### ROWS
----------
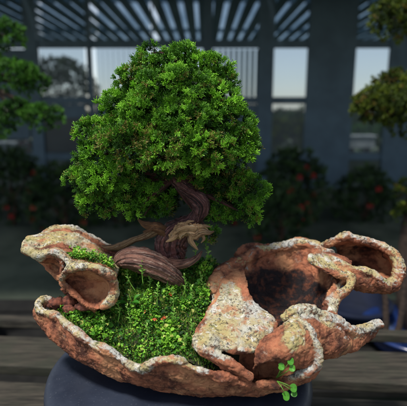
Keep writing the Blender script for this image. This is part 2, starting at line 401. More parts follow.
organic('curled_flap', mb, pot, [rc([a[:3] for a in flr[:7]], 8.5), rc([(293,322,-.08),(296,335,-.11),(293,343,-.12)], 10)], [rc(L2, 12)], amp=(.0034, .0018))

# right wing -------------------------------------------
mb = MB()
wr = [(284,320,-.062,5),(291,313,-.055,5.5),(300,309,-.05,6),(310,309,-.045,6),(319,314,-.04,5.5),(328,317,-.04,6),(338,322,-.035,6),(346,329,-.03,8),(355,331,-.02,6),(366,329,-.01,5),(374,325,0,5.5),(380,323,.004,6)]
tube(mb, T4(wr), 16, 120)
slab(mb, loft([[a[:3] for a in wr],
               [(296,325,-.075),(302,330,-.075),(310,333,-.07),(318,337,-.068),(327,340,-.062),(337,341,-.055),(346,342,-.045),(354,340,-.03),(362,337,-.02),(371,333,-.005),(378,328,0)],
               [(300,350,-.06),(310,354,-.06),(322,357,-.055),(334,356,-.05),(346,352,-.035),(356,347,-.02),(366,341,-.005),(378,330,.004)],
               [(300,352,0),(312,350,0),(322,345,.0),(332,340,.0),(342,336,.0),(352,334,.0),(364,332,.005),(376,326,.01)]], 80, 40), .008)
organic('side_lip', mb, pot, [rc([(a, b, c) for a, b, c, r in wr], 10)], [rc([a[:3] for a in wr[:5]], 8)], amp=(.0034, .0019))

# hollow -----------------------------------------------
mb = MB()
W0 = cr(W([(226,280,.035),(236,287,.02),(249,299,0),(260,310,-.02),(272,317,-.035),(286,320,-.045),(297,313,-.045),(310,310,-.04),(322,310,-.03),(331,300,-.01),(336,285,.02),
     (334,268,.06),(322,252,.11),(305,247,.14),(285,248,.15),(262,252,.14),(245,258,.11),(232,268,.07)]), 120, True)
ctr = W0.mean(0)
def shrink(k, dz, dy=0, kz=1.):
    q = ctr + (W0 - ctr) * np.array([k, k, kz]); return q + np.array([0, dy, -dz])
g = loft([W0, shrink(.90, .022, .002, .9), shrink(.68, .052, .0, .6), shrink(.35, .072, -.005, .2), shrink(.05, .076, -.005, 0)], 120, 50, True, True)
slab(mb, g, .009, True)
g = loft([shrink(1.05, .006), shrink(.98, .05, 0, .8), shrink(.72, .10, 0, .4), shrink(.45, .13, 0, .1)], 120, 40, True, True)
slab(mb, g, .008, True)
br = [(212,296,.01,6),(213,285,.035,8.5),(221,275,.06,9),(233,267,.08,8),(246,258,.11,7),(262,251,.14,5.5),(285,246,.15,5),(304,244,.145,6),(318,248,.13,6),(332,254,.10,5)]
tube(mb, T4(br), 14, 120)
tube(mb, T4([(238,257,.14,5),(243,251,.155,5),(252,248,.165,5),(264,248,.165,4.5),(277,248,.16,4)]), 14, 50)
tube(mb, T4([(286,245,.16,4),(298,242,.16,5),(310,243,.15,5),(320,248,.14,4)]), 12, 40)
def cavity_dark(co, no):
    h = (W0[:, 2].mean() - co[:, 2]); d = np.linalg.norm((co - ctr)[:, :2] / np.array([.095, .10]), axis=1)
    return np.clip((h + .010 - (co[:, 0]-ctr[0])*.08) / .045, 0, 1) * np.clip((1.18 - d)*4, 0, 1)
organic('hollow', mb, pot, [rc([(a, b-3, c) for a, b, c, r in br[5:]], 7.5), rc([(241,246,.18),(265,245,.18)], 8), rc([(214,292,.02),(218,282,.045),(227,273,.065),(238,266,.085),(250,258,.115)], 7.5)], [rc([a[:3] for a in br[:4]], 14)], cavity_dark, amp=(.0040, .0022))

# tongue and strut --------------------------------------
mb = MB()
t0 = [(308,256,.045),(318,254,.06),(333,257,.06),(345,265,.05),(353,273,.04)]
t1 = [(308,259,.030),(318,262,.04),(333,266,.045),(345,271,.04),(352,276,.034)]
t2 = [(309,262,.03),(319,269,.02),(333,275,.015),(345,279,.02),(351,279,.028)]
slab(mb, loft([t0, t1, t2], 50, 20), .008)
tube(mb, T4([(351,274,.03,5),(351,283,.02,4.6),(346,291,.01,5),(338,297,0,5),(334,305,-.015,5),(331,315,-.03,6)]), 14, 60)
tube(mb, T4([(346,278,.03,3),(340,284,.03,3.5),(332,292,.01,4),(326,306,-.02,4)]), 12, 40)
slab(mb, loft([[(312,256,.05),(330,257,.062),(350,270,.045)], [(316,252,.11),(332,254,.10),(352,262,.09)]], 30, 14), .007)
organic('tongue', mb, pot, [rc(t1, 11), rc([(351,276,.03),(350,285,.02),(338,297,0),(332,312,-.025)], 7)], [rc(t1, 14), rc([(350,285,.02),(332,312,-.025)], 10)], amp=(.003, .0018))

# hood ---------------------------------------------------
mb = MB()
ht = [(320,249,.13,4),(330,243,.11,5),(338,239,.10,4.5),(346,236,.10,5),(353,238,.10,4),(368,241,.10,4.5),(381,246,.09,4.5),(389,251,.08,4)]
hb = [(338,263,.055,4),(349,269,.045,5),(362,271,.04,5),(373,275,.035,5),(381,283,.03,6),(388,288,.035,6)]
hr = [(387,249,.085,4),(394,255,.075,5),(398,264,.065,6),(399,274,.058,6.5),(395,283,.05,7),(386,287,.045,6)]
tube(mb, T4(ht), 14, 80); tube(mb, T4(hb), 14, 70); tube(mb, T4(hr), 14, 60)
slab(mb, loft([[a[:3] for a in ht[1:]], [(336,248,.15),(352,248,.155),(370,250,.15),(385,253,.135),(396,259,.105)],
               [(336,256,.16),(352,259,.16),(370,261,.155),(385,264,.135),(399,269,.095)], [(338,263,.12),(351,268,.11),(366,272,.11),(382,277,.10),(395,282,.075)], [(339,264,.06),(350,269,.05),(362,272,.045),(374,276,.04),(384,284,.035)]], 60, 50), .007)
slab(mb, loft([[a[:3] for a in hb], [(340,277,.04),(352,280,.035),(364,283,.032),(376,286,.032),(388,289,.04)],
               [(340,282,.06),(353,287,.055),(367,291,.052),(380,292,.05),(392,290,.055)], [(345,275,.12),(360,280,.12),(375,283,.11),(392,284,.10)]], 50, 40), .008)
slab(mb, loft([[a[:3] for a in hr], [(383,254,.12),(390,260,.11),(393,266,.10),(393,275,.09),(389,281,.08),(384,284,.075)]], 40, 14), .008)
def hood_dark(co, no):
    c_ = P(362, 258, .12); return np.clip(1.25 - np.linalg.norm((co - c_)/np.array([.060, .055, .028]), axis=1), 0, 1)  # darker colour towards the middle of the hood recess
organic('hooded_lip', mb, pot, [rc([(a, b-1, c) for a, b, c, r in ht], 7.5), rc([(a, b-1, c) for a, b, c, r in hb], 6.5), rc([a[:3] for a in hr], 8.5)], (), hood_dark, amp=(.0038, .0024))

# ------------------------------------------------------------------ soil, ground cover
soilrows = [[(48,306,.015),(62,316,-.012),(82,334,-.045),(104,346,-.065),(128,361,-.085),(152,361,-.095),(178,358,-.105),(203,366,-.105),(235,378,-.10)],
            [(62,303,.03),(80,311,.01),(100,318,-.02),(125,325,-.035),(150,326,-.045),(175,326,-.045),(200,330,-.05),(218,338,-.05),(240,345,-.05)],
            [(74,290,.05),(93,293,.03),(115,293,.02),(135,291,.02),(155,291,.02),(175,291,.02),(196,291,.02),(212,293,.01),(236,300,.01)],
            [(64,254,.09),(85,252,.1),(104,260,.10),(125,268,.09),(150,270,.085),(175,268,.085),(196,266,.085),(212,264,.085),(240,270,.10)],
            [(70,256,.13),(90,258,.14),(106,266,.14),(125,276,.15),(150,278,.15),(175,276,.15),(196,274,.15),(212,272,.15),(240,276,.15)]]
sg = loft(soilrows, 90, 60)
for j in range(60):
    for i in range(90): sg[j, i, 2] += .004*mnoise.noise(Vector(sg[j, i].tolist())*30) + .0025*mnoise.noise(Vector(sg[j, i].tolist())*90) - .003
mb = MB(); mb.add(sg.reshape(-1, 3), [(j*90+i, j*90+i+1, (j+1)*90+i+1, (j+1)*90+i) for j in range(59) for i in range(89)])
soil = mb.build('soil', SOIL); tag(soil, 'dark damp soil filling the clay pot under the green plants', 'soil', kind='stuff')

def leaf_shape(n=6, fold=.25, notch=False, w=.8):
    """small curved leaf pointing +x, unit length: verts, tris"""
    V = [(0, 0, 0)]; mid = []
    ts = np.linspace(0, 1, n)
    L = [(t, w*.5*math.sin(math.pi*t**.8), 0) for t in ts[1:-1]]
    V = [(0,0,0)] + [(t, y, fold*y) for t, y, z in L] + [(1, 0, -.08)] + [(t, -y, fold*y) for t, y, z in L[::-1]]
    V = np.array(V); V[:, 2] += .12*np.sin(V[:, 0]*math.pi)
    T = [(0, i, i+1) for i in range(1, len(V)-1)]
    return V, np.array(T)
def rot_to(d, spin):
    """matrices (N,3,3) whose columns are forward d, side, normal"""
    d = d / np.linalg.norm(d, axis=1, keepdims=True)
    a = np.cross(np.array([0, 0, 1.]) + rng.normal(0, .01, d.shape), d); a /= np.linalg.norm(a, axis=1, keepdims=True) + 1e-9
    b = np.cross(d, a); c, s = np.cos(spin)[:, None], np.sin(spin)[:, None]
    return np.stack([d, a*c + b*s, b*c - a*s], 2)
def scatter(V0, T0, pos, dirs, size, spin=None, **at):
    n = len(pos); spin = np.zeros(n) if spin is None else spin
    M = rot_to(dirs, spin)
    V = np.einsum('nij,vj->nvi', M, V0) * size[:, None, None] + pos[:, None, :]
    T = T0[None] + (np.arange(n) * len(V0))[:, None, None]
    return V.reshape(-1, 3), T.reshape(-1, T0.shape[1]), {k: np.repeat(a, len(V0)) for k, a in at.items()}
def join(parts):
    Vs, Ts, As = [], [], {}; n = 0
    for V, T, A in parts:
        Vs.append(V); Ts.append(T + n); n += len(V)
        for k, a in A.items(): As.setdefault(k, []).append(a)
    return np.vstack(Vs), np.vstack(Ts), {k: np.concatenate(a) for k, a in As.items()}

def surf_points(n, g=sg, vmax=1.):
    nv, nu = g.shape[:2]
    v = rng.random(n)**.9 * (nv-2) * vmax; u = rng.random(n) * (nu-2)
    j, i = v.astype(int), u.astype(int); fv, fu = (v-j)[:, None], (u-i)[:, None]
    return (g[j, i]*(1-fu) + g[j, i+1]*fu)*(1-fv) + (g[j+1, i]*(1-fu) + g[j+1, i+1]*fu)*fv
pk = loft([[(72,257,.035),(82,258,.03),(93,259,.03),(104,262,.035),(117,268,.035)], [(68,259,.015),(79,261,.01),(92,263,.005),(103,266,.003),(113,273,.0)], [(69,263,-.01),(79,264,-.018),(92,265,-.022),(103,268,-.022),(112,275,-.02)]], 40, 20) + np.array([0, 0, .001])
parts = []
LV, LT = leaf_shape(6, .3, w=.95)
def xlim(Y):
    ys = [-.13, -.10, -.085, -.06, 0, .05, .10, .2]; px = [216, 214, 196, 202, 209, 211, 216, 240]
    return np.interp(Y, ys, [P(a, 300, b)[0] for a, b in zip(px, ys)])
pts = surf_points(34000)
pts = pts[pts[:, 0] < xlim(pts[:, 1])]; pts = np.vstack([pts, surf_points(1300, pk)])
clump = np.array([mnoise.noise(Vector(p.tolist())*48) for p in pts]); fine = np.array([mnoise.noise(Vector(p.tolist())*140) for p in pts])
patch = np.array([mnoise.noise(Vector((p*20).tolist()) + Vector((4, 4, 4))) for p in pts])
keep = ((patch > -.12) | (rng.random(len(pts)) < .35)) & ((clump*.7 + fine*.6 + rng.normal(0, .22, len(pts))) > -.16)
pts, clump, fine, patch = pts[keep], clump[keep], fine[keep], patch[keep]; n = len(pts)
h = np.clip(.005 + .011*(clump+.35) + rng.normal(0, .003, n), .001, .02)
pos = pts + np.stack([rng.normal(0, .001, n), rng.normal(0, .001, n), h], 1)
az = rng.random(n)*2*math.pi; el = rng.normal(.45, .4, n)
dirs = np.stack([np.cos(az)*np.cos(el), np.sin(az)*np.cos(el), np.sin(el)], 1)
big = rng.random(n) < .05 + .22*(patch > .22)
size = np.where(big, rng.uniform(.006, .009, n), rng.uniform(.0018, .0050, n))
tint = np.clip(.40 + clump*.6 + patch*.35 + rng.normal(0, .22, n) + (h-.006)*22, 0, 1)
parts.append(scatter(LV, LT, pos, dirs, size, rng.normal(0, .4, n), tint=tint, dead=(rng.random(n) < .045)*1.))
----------
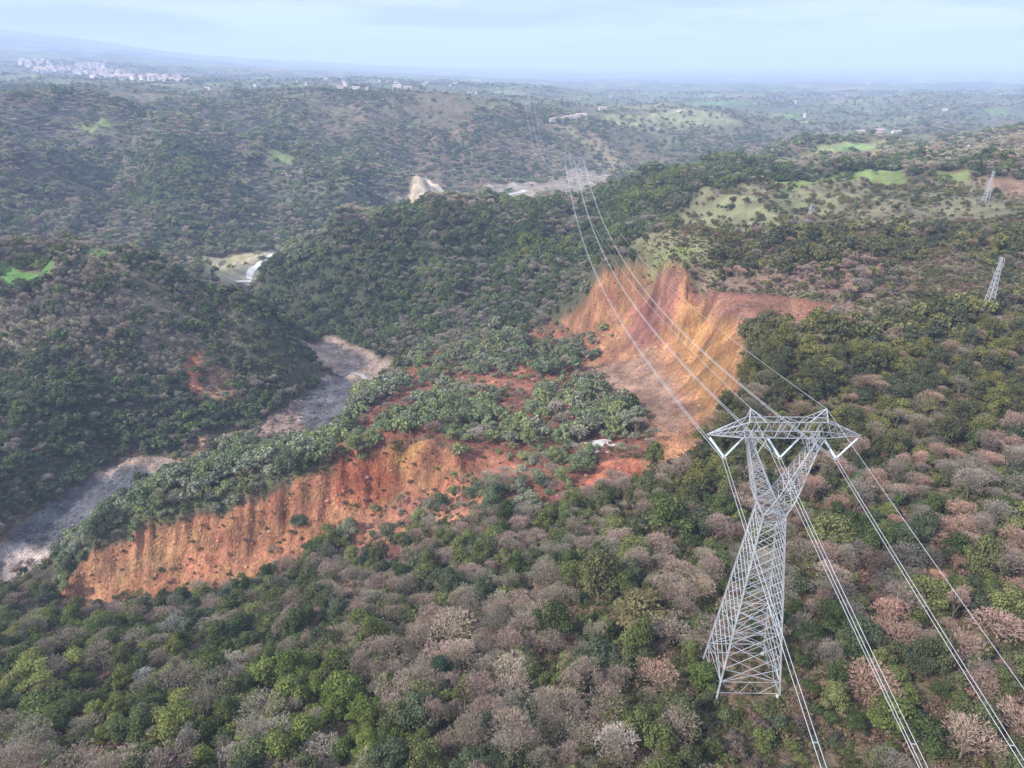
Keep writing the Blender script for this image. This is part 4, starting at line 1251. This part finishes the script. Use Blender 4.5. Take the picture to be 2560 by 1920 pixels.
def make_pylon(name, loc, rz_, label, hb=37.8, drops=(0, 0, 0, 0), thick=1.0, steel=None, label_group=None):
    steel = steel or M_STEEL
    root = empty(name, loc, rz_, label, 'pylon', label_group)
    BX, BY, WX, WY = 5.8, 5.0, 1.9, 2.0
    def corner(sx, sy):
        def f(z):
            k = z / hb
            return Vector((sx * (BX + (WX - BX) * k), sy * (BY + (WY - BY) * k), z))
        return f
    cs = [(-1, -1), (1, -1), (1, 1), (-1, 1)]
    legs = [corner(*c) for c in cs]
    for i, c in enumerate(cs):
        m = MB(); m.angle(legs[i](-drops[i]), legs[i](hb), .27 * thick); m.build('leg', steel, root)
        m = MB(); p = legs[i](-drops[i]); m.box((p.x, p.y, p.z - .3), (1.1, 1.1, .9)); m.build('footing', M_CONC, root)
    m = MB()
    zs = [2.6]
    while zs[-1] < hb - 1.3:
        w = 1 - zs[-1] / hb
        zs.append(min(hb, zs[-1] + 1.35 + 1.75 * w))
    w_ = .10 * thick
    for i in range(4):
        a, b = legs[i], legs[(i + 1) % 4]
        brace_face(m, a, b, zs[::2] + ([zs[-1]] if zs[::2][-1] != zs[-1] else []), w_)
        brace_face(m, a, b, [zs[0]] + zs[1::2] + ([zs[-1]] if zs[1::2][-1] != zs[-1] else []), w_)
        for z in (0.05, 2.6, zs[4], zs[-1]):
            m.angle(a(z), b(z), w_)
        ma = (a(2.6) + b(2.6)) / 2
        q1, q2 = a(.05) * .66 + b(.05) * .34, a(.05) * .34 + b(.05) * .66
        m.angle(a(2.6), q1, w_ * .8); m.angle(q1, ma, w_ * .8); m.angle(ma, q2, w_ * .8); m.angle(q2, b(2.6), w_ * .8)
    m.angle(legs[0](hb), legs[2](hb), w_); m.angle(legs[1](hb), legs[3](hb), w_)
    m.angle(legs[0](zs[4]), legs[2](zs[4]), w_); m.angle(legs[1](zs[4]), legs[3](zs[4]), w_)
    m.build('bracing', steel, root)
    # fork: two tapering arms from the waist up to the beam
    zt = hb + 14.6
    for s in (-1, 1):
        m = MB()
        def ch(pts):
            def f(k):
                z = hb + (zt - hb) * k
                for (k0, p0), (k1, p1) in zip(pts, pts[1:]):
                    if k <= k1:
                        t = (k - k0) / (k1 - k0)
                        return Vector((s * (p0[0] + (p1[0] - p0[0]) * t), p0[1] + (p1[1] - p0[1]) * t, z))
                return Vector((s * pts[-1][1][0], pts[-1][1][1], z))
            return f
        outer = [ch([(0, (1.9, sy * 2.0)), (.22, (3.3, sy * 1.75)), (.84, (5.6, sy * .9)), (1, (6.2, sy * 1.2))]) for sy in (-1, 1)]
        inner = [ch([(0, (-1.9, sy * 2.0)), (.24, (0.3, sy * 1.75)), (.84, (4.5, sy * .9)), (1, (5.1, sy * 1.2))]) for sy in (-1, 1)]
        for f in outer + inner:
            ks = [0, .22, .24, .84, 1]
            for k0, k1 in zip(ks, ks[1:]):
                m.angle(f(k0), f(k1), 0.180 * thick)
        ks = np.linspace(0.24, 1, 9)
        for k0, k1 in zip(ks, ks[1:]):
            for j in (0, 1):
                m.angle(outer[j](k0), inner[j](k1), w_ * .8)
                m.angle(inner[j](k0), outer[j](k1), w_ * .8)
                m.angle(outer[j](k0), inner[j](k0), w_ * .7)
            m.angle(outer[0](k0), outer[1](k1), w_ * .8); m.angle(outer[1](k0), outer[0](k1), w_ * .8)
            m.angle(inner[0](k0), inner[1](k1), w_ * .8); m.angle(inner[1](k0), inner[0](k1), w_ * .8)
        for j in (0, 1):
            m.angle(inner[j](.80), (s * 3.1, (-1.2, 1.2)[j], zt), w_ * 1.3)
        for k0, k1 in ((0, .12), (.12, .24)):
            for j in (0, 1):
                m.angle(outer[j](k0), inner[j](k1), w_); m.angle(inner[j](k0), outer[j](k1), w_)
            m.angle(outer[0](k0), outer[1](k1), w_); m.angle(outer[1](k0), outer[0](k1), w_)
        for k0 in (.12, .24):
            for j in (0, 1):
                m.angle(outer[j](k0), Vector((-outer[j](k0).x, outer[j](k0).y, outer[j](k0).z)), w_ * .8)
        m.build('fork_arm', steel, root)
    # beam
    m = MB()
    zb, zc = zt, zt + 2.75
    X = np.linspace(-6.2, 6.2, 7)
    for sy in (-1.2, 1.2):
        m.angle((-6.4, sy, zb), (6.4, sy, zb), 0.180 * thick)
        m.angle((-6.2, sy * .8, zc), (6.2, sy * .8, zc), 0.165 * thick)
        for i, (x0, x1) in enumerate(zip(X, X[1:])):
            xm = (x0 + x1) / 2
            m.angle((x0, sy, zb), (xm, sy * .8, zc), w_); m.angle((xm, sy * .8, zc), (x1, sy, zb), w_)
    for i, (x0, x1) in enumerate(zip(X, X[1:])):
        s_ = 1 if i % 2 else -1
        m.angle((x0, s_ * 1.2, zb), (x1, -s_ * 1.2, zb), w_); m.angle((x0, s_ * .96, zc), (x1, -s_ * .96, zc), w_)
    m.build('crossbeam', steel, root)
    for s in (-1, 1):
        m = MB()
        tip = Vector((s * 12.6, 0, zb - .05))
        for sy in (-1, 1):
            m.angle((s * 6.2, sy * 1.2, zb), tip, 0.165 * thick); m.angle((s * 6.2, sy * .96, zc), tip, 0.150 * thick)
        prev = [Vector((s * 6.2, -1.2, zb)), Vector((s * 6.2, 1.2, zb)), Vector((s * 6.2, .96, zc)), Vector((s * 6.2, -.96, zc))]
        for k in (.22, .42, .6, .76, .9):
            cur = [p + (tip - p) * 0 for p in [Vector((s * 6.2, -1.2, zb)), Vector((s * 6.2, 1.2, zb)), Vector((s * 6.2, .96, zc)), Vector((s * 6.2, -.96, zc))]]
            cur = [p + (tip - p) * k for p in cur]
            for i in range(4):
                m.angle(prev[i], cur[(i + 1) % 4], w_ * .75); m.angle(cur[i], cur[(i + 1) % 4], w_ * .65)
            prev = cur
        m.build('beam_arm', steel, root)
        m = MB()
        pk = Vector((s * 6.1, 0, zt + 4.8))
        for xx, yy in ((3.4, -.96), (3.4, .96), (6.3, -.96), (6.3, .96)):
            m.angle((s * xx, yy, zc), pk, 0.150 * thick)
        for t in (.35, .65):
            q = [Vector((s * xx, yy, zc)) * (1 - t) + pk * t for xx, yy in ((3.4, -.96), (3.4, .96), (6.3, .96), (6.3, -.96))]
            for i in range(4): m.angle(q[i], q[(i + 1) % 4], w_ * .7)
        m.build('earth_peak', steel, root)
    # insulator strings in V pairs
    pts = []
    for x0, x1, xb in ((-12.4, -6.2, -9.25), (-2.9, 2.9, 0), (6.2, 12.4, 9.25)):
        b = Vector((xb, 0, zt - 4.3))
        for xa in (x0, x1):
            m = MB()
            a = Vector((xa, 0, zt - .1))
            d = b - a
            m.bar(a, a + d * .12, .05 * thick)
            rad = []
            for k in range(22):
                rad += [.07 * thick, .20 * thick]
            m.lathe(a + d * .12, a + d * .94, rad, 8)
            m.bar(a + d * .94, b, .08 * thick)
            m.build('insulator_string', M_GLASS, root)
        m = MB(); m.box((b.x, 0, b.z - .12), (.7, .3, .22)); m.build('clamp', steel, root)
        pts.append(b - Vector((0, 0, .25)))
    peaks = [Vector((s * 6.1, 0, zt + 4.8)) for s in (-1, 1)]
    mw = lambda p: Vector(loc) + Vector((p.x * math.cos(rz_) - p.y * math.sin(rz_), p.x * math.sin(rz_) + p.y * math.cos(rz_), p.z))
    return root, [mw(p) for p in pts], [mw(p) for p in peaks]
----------
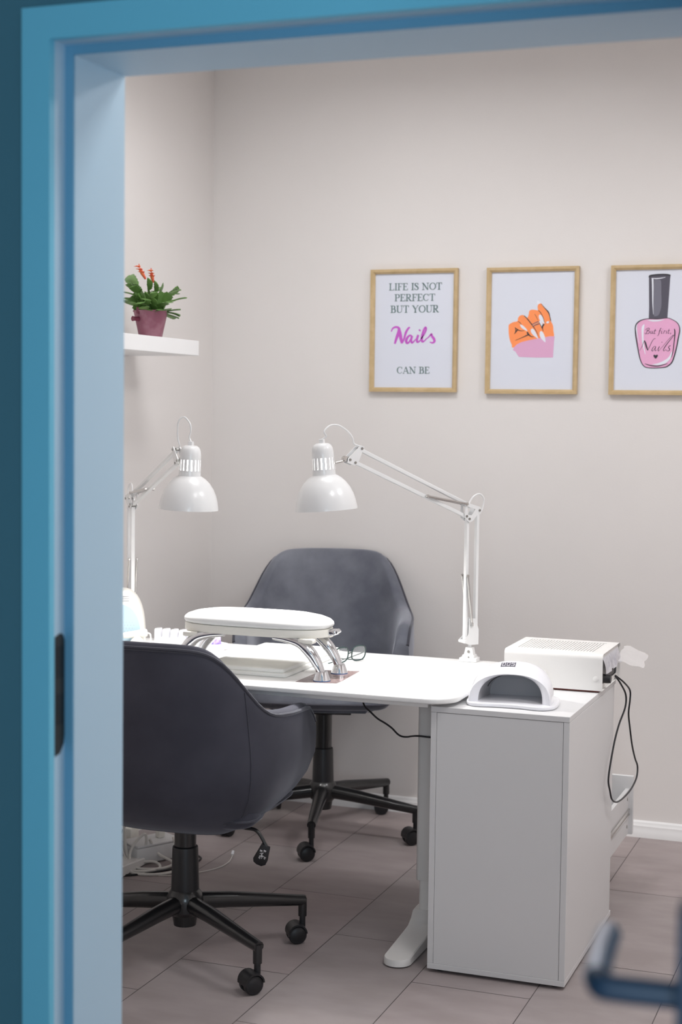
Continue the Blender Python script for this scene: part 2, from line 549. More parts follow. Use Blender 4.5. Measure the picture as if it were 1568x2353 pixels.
----------
### WHAT IS REQUIRED
From the records above, quote only the lines running from the line with "401. More parts follow." to the line with "organic('curled_flap', mb, pot, [rc([a[:3]", both lines included.

### FINISHED ANSWER
Keep writing the Blender script for this image. This is part 2, starting at line 401. More parts follow.
organic('curled_flap', mb, pot, [rc([a[:3] for a in flr[:7]], 8.5), rc([(293,322,-.08),(296,335,-.11),(293,343,-.12)], 10)], [rc(L2, 12)], amp=(.0034, .0018))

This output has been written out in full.